Much of the film focuses on the sudden fall of former head coach Joe Paterno, who would be fired (before being allowed to resign) and stripped of all honors, and then die two months later of lung cacer at 85, an unnecessarily gratuitously ugly end to a career and life. Three other school officials were charged with perjury and obstruction of justice as part of the “coverup”, and Penn State’s athletic department would wind up with severe sanctions.  There was a kind of mob justice mentality.  Yet some ( a vocal minority of) people would object to McQueary’s reporting of what he saw, out of a curious “loyalty” to the school and football.

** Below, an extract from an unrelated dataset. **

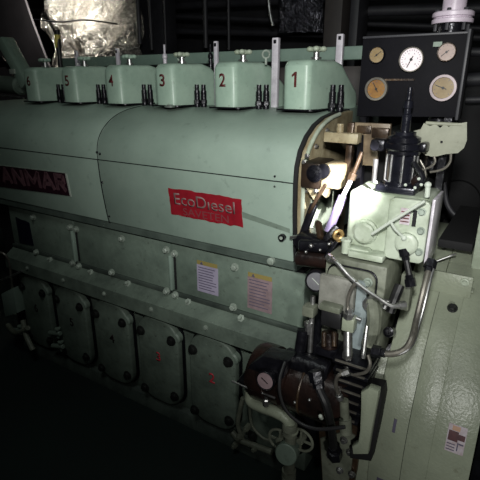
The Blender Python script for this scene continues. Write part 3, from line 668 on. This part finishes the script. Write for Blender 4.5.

Paterno had been told by graduate student assistant coach by Mile McQueary in 2002 that the latter had witnessed a direct assault.  Paterno always maintained that he reported the incident, but was accused of failing to follow up.  There were reasons to believe Paterno already knew or suspected of Sandusky’s misconduct with boys back into the 1990s.  Sandusky had misused his charity “The Second Mile” as a cover for his activity.

The film is surprisingly “real time”.  At one point, the director tries to interview Sandusky (well before trial) at his home, who has been ordered by his lawyer to remain mum.

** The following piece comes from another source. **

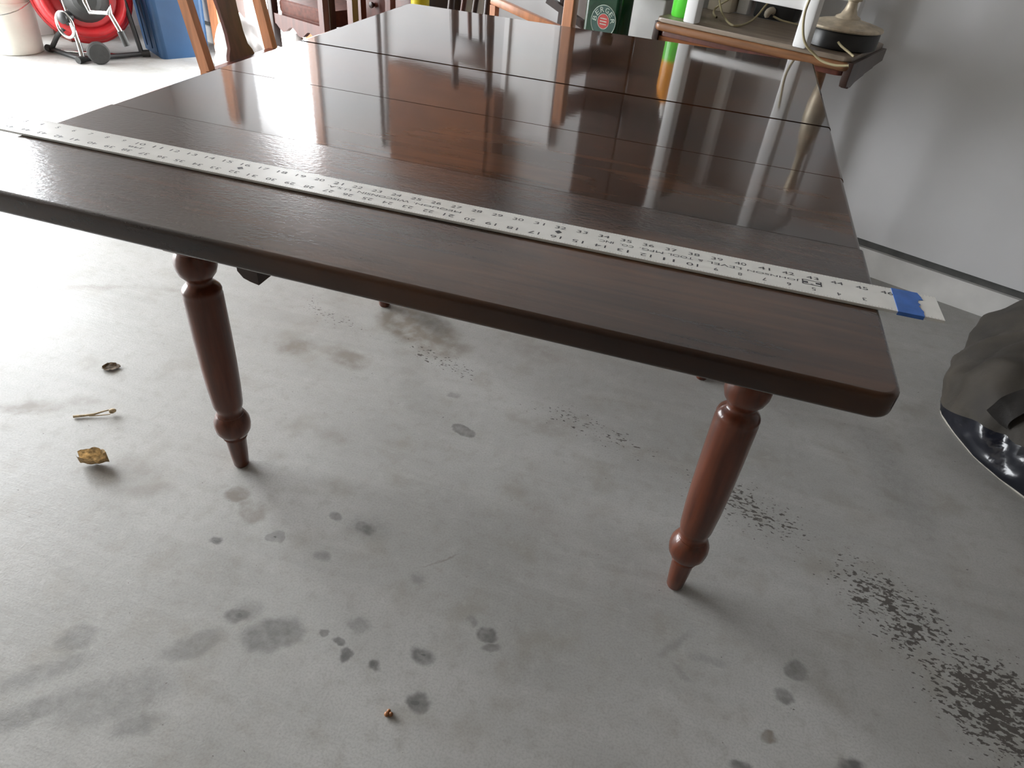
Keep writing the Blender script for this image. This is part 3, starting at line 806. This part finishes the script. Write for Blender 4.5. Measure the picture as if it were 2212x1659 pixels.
# light orange armchair to its right, seen from the side
oc = gthing('orange_chair', 'light orange wooden armchair with square posts and a plain arm beside the green bottle', 'chair', -1.005, 1.72)
for yy in (-0.12, 0.12):
    MB().bar((0.160, yy, 0.0), (0.172, yy, 1.16), 0.040, 0.030, bev=0.003, up=(0, 1, 0)).make('back_post', M['orange_wood'], oc)
MB().bar((-0.160, 0.10, 0.0), (-0.160, 0.10, 0.426), 0.024, 0.024, up=(0, 1, 0)).make('leg', M['orange_wood'], oc)
MB().bar((-0.158, -0.12, 0.0), (-0.158, -0.12, 0.645), 0.024, 0.024, up=(0, 1, 0)).make('arm_post', M['orange_wood'], oc)
MB().bar((-0.170, -0.12, 0.660), (0.149, -0.12, 0.614), 0.024, 0.026, bev=0.004).make('arm', M['orange_wood'], oc)
for zz in (0.78, 0.92, 1.06):
    MB().box((0.158, -0.104, zz), (0.176, 0.104, zz + 0.085), bev=0.004).make('back_slat', M['brown_wood'], oc)
MB().slab(rrect(-0.145, -0.10, 0.145, 0.10, 0.02, 4), 0.425, 0.450, 0.006).make('seat', M['orange_wood'], oc)

# dark folding frame against the wall behind the orange chair
ff = gthing('folding_frame', 'dark folding wooden frame with slanted bars behind the orange chair', 'frame', -1.03, 1.905)
def lu(u): return u + 1.03
b = MB()
b.bar((lu(-1.085), 0.0, 0.0), (lu(-1.085), 0.03, 0.76), 0.034, 0.022, up=(0, 1, 0)); b.make('upright', M['dark_wood'], ff)
b = MB(); b.bar((lu(-0.81), 0.0, 0.0), (lu(-0.81), 0.03, 0.76), 0.034, 0.022, up=(0, 1, 0)); b.make('upright', M['dark_wood'], ff)
MB().bar((lu(-1.13), -0.025, 0.65), (lu(-0.95), -0.025, 0.59), 0.018, 0.026).make('slanted_bar', M['dark_wood'], ff)
MB().bar((lu(-0.96), -0.025, 0.590), (lu(-0.83), -0.025, 0.655), 0.018, 0.030).make('slanted_bar', M['dark_wood'], ff)
MB().bar((lu(-1.04), 0.04, 0.735), (lu(-0.83), 0.04, 0.655), 0.018, 0.026).make('slanted_bar', M['brown_wood'], ff)

# brown wall cabinet, white framed board and dark wall cabinet above the chairs (mirrored in the table top)
wc = gthing('wall_cabinet', 'shallow red brown wooden cabinet hung high on the wall and mirrored in the table top', 'cabinet', -1.70, 1.92, 1.22)
MB().plate([(-0.335, 0), (0.335, 0), (0.335, 0.55), (0.31, 0.60), (0.26, 0.62), (-0.26, 0.62), (-0.31, 0.60), (-0.335, 0.55)], -0.035, 0.051, 0.004).make('cabinet_body', M['panel_wood'], wc)
MB().plate([(-0.30, 0.03), (0.30, 0.03), (0.30, 0.53), (0.27, 0.575), (-0.27, 0.575), (-0.30, 0.53)], -0.047, -0.036, 0.003).make('door', M['panel_wood'], wc)
wb = gthing('framed_board', 'white framed board hung on the wall and mirrored as a pale panel in the table', 'board', -1.245, 1.96, 0.90)
MB().box((-0.13, -0.004, 0.0), (0.13, 0.011, 0.48)).make('board_panel', M['white_paint'], wb)
for a, c in (((-0.14, -0.014, -0.015), (-0.115, -0.0045, 0.495)), ((0.115, -0.014, -0.015), (0.14, -0.0045, 0.495)), ((-0.115, -0.014, -0.015), (0.115, -0.0045, 0.01)), ((-0.115, -0.014, 0.47), (0.115, -0.0045, 0.495))):
    MB().box(a, c).make('frame_strip', M['white_paint'], wb)
hc = gthing('dark_wall_cabinet', 'dark brown wooden cabinet on the wall above the green bottle and mirrored in the table', 'cabinet', -0.66, 1.87, 0.80)
MB().box((-0.19, -0.10, 0.0), (0.17, 0.10, 0.80), bev=0.003).make('cabinet_body', M['dark_wood'], hc)
for s, e in ((-0.182, -0.014), (-0.006, 0.162)):
    MB().box((s, -0.112, 0.015), (e, -0.101, 0.785), bev=0.003).make('door', M['dark_wood'], hc)

# green bottle on a low crate
cr_ = gthing('crate', 'low wooden crate under the dark green bottle, hidden behind the table', 'crate', -0.70, 1.60)
for zz in (0.02, 0.14, 0.26, 0.38):
    for s in (-0.105, 0.105):
        MB().box((-0.10, s - 0.006, zz), (0.10, s + 0.006, zz + 0.07)).make('slat', M['tan_wood'], cr_)
for sx in (-0.088, 0.088):
    for s in (-0.09, 0.09):
        MB().box((sx - 0.012, s - 0.009, 0.0), (sx + 0.012, s + 0.009, 0.45)).make('corner_post', M['tan_wood'], cr_)
MB().box((-0.10, -0.105, 0.4505), (0.10, 0.105, 0.462)).make('lid', M['tan_wood'], cr_)
gb = gthing('green_bottle', 'dark green flat sided bottle with a round red and silver badge behind the table', 'bottle', -0.690, 1.60, 0.463)
b = MB(); b.slab(rrect(-0.066, -0.045, 0.066, 0.045, 0.016, 5), 0.0, 0.30, 0.006); b.make('bottle_body', M['green'], gb)
b = MB(); b.slab(rrect(-0.060, -0.040, 0.060, 0.040, 0.016, 5), 0.3005, 0.345, 0.014); b.make('shoulder', M['green'], gb)
b = MB(); b.lathe([(0.02, 0.345), (0.02, 0.375), (0.026, 0.376), (0.026, 0.40), (0, 0.402)], 24); b.make('cap', M['black'], gb)
bz, bx = 0.216, 0.012
bd = MB().lathe([(0.0455, 0), (0.0455, 0.0006), (0, 0.0007)], 40, (bx, -0.0451, bz), (0, -1, 0)).make('badge', M['badge_dark'], gb)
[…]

At the time of the incident, the media made a lot of Sandusky’s equivocation when asked if he was “sexually attracted” to his minor victims (who apparently were usually or always too young for puberty). Why couldn’t he “just say no”, Toobin would ask on CNN, calling this a “horrible case”.
The film, especially toward the end, does provide a moral indictment of the world of college athletics and especially football, which provide so much income for schools and put so much pressure on head coaches to win.  This would fit in with Malcolm Gladwell’s “moral objections” to football (issues blog, July 21, 2013).

The other noteworthy observation seems to be the difficulty of “reaching out” to “kids” without creating suspicion, because “examples” set in the past by Sandusky.

The trailer starts, “We all want to think we live in a better world than we do.”


The official site is here (Music Box). The film may be watched on Netflix instant play.
   
I visited Penn State in September 2010, after the scandal was known but before the trial.  I was actually curious about the law school, because a Penn State professor had written a controversial paper about filial responsibility laws, and we corresponded by email a bit then (Retirement blog, July 12, 2007).